You have had some great images that I truly enjoy viewing. Still hope to see many more.
Niels Henriksen
Elucidating comments all.
I think Earl nailed one aspect of burn out “I play hard (at photography) when I feel like it but I also rest when I need it.”
I suspect that there are two types of causes that lead to burn out. Most activities (Photography included) have fun parts that tickle the passion and not so fun parts that can add up to burn out.
But there is also the case of too much fun illustrated by this example. I love Jamoca Almond Fudge ice cream from Baskin Robbins and there is nothing about eating it that isn’t fun. But there is a limit to how much I can consume before I want something else. After a break it’s back to Jamoca Almond Fudge.

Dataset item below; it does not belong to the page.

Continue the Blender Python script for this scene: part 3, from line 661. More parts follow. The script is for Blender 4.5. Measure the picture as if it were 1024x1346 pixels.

Some wonderful food for thought. (Add the Jamoca Almond Fudge and I’m all set.) It’s helpful to hear others talk about these issues from their personal experiences. I’m taking away a nice list of reminders that will earn a spot in my survival kit.
Niels’ thoughts on finding what does work, even in a dispappointing photo, is one of my often used techniques. That helps to keep me from being overwhelmed by the many let-downs. As Niels makes clear, it isn’t a matter of rationalizing away the flaws and mistakes. It’s a matter of making a flawed attempt part of a learning experience and a turning it into a long-term win.
From my experience, one thing that seems to add tremendously to the risk of burn-outs is if your works starts becoming to fragmented. Even if you love the core of your work, as soon as too many side-tracks open and responsibilities “on the side” are dropped on you, stress, discontentment and a general treadmill feeling seem to acumulate pretty quickly.
E.g., it’s great if you are a developer by heart and enjoy coding – but if you suddenly have to also cope with leading a team, managing time-sheets, taking care of recruitment and aquisition, wasting time in endless, senseless meetings, digging through heaps of equally “important” emails, and so on and so forth… And at the end of the day you go through your own mental time sheet and have the feeling that you actually did not accomplish anything that is dear to you. But still feel pretty worn out. Argh.
Happens to me more often than I like, but sofar I could at least steer clear of any major cliff.
@Thomas: You bring up a very interesting point about developing and the “side-tracks”. I’m in the throes of that right now. I was nominated, voted, and elected team lead all without even raising my hand. I rather like being an individual contributor. I’ve had my fill of the lead role. Anyway, you described, perfectly, my day in general. I get very little time in the way of coding. Now it’s answering e-mails about this and that and managing the project. Yes, that type of thing can lead to burn-out.